§ GIVEN INFORMATION:
◇ ◇ ◇
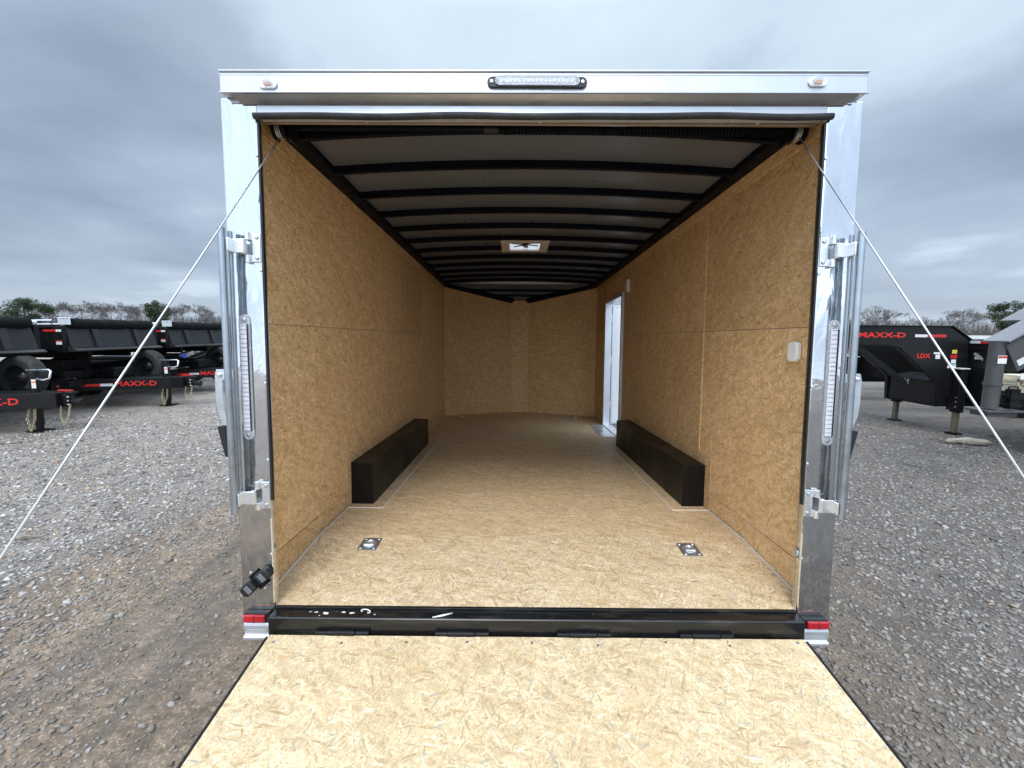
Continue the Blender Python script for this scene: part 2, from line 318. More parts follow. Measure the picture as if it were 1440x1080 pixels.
# ------------------------------------------------------------------ mesh helpers
class MB:
    def __init__(s): s.v = []; s.f = []
    def add(s, vs, fs):
        o = len(s.v); s.v += [tuple(v) for v in vs]; s.f += [tuple(i+o for i in f) for f in fs]; return s
    def box(s, x0, x1, y0, y1, z0, z1, mat=None):
        x0, x1 = sorted((x0, x1)); y0, y1 = sorted((y0, y1)); z0, z1 = sorted((z0, z1))
        vs = [Vector(p) for p in ((x0,y0,z0),(x1,y0,z0),(x1,y1,z0),(x0,y1,z0),(x0,y0,z1),(x1,y0,z1),(x1,y1,z1),(x0,y1,z1))]
        if mat: vs = [mat @ v for v in vs]
        return s.add(vs, [(0,3,2,1),(4,5,6,7),(0,1,5,4),(1,2,6,5),(2,3,7,6),(3,0,4,7)])
    def beam(s, p0, p1, w, h, up=(0, 0, 1)):
        p0, p1 = Vector(p0), Vector(p1); d = (p1-p0); L = d.length; d.normalize()
        sd_ = d.cross(Vector(up)).normalized(); u = sd_.cross(d)
        mt = Matrix((d, sd_, u)).transposed().to_4x4(); mt.translation = p0
        return s.box(0, L, -w/2, w/2, -h/2, h/2, mt)
    def tube(s, pts, r, nseg=10, cap=True):
        pts = [Vector(p) for p in pts]; rs = r if isinstance(r, (list, tuple)) else [r]*len(pts)
        vs = []; ref = None
        for i, p in enumerate(pts):
            d = (pts[min(i+1, len(pts)-1)] - pts[max(i-1, 0)]).normalized()
            if ref is None: ref = Vector((0,0,1)) if abs(d.z) < 0.9 else Vector((1,0,0))
            a = d.cross(ref).normalized(); b = d.cross(a).normalized(); ref = a.cross(d)
            for j in range(nseg):
                t = 2*math.pi*j/nseg; vs.append(p + rs[i]*(math.cos(t)*a + math.sin(t)*b))
        fs = []
        for i in range(len(pts)-1):
            for j in range(nseg):
                k_ = (j+1) % nseg; fs.append((i*nseg+j, i*nseg+k_, (i+1)*nseg+k_, (i+1)*nseg+j))
        if cap: fs += [tuple(range(nseg))[::-1], tuple(range((len(pts)-1)*nseg, len(pts)*nseg))]
        return s.add(vs, fs)
    def lathe(s, prof, c, axis='y', nseg=28, cap=True):
        """prof: list of (offset along axis, radius)"""
        c = Vector(c); vs = []
        for (o, r) in prof:
            for j in range(nseg):
                t = 2*math.pi*j/nseg; ca, sa = r*math.cos(t), r*math.sin(t)
                vs.append(c + Vector({'y': (ca, o, sa), 'x': (o, ca, sa), 'z': (ca, sa, o)}[axis]))
        fs = []
        for i in range(len(prof)-1):
            for j in range(nseg):
                k_ = (j+1) % nseg; fs.append((i*nseg+j, i*nseg+k_, (i+1)*nseg+k_, (i+1)*nseg+j))
        if cap: fs += [tuple(range(nseg))[::-1], tuple(range((len(prof)-1)*nseg, len(prof)*nseg))]
        return s.add(vs, fs)
    def prism(s, poly, axis, a, b):
        """poly: 2-D outline in the two other axes (in x,y,z order), extruded from a to b along axis"""
        def P(q, t): return {'x': (t, q[0], q[1]), 'y': (q[0], t, q[1]), 'z': (q[0], q[1], t)}[axis]
        m_ = len(poly); vs = [P(q, a) for q in poly] + [P(q, b) for q in poly]
        fs = [tuple(range(m_))[::-1], tuple(range(m_, 2*m_))] + [(i, (i+1) % m_, (i+1) % m_+m_, i+m_) for i in range(m_)]
        return s.add(vs, fs)
    def torus(s, c, R0, r, axis='z', n1=20, n2=8, sx=1.0, sy=1.0):
        c = Vector(c); vs = []
        for i in range(n1):
            t = 2*math.pi*i/n1
            for j in range(n2):
                q = 2*math.pi*j/n2; rr = R0 + r*math.cos(q); a, b, h_ = rr*math.cos(t)*sx, rr*math.sin(t)*sy, r*math.sin(q)
                vs.append(c + Vector({'z': (a, b, h_), 'y': (a, h_, b), 'x': (h_, a, b)}[axis]))
        fs = [(i*n2+j, ((i+1) % n1)*n2+j, ((i+1) % n1)*n2+(j+1) % n2, i*n2+(j+1) % n2) for i in range(n1) for j in range(n2)]
        return s.add(vs, fs)
    def build(s, name, mat, parent=None, bevel=0.0, smooth=False, loc=None, rot=None):
        me = bpy.data.meshes.new(name); me.from_pydata(s.v, [], s.f); me.update()
        import bmesh
        b = bmesh.new(); b.from_mesh(me); bmesh.ops.recalc_face_normals(b, faces=b.faces); b.to_mesh(me); b.free()
        me.materials.append(MATS[mat])
        o = bpy.data.objects.new(name, me); COL.objects.link(o)
        if parent: o.parent = parent
        if loc: o.location = loc
        if rot: o.rotation_euler = rot
        if smooth:
            for p in me.polygons: p.use_smooth = True
            if smooth != 'all':
                me.set_sharp_from_angle(angle=R(40))
        if bevel:
            md = o.modifiers.new('bevel', 'BEVEL'); md.width = bevel; md.segments = 2; md.limit_method = 'ANGLE'; md.angle_limit = R(35)
        return o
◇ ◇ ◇
§ SET EXERCISE: Every line above should be returned exactly; the pictures stay out.

§ EXERCISE RESULT:
Continue the Blender Python script for this scene: part 2, from line 318. More parts follow. Measure the picture as if it were 1440x1080 pixels.
# ------------------------------------------------------------------ mesh helpers
class MB:
    def __init__(s): s.v = []; s.f = []
    def add(s, vs, fs):
        o = len(s.v); s.v += [tuple(v) for v in vs]; s.f += [tuple(i+o for i in f) for f in fs]; return s
    def box(s, x0, x1, y0, y1, z0, z1, mat=None):
        x0, x1 = sorted((x0, x1)); y0, y1 = sorted((y0, y1)); z0, z1 = sorted((z0, z1))
        vs = [Vector(p) for p in ((x0,y0,z0),(x1,y0,z0),(x1,y1,z0),(x0,y1,z0),(x0,y0,z1),(x1,y0,z1),(x1,y1,z1),(x0,y1,z1))]
        if mat: vs = [mat @ v for v in vs]
        return s.add(vs, [(0,3,2,1),(4,5,6,7),(0,1,5,4),(1,2,6,5),(2,3,7,6),(3,0,4,7)])
    def beam(s, p0, p1, w, h, up=(0, 0, 1)):
        p0, p1 = Vector(p0), Vector(p1); d = (p1-p0); L = d.length; d.normalize()
        sd_ = d.cross(Vector(up)).normalized(); u = sd_.cross(d)
        mt = Matrix((d, sd_, u)).transposed().to_4x4(); mt.translation = p0
        return s.box(0, L, -w/2, w/2, -h/2, h/2, mt)
    def tube(s, pts, r, nseg=10, cap=True):
        pts = [Vector(p) for p in pts]; rs = r if isinstance(r, (list, tuple)) else [r]*len(pts)
        vs = []; ref = None
        for i, p in enumerate(pts):
            d = (pts[min(i+1, len(pts)-1)] - pts[max(i-1, 0)]).normalized()
            if ref is None: ref = Vector((0,0,1)) if abs(d.z) < 0.9 else Vector((1,0,0))
            a = d.cross(ref).normalized(); b = d.cross(a).normalized(); ref = a.cross(d)
            for j in range(nseg):
                t = 2*math.pi*j/nseg; vs.append(p + rs[i]*(math.cos(t)*a + math.sin(t)*b))
        fs = []
        for i in range(len(pts)-1):
            for j in range(nseg):
                k_ = (j+1) % nseg; fs.append((i*nseg+j, i*nseg+k_, (i+1)*nseg+k_, (i+1)*nseg+j))
        if cap: fs += [tuple(range(nseg))[::-1], tuple(range((len(pts)-1)*nseg, len(pts)*nseg))]
        return s.add(vs, fs)
    def lathe(s, prof, c, axis='y', nseg=28, cap=True):
        """prof: list of (offset along axis, radius)"""
        c = Vector(c); vs = []
        for (o, r) in prof:
            for j in range(nseg):
                t = 2*math.pi*j/nseg; ca, sa = r*math.cos(t), r*math.sin(t)
                vs.append(c + Vector({'y': (ca, o, sa), 'x': (o, ca, sa), 'z': (ca, sa, o)}[axis]))
        fs = []
        for i in range(len(prof)-1):
            for j in range(nseg):
                k_ = (j+1) % nseg; fs.append((i*nseg+j, i*nseg+k_, (i+1)*nseg+k_, (i+1)*nseg+j))
        if cap: fs += [tuple(range(nseg))[::-1], tuple(range((len(prof)-1)*nseg, len(prof)*nseg))]
        return s.add(vs, fs)
    def prism(s, poly, axis, a, b):
        """poly: 2-D outline in the two other axes (in x,y,z order), extruded from a to b along axis"""
        def P(q, t): return {'x': (t, q[0], q[1]), 'y': (q[0], t, q[1]), 'z': (q[0], q[1], t)}[axis]
        m_ = len(poly); vs = [P(q, a) for q in poly] + [P(q, b) for q in poly]
        fs = [tuple(range(m_))[::-1], tuple(range(m_, 2*m_))] + [(i, (i+1) % m_, (i+1) % m_+m_, i+m_) for i in range(m_)]
        return s.add(vs, fs)
    def torus(s, c, R0, r, axis='z', n1=20, n2=8, sx=1.0, sy=1.0):
        c = Vector(c); vs = []
        for i in range(n1):
            t = 2*math.pi*i/n1
            for j in range(n2):
                q = 2*math.pi*j/n2; rr = R0 + r*math.cos(q); a, b, h_ = rr*math.cos(t)*sx, rr*math.sin(t)*sy, r*math.sin(q)
                vs.append(c + Vector({'z': (a, b, h_), 'y': (a, h_, b), 'x': (h_, a, b)}[axis]))
        fs = [(i*n2+j, ((i+1) % n1)*n2+j, ((i+1) % n1)*n2+(j+1) % n2, i*n2+(j+1) % n2) for i in range(n1) for j in range(n2)]
        return s.add(vs, fs)
    def build(s, name, mat, parent=None, bevel=0.0, smooth=False, loc=None, rot=None):
        me = bpy.data.meshes.new(name); me.from_pydata(s.v, [], s.f); me.update()
        import bmesh
        b = bmesh.new(); b.from_mesh(me); bmesh.ops.recalc_face_normals(b, faces=b.faces); b.to_mesh(me); b.free()
        me.materials.append(MATS[mat])
        o = bpy.data.objects.new(name, me); COL.objects.link(o)
        if parent: o.parent = parent
        if loc: o.location = loc
        if rot: o.rotation_euler = rot
        if smooth:
            for p in me.polygons: p.use_smooth = True
            if smooth != 'all':
                me.set_sharp_from_angle(angle=R(40))
        if bevel:
            md = o.modifiers.new('bevel', 'BEVEL'); md.width = bevel; md.segments = 2; md.limit_method = 'ANGLE'; md.angle_limit = R(35)
        return o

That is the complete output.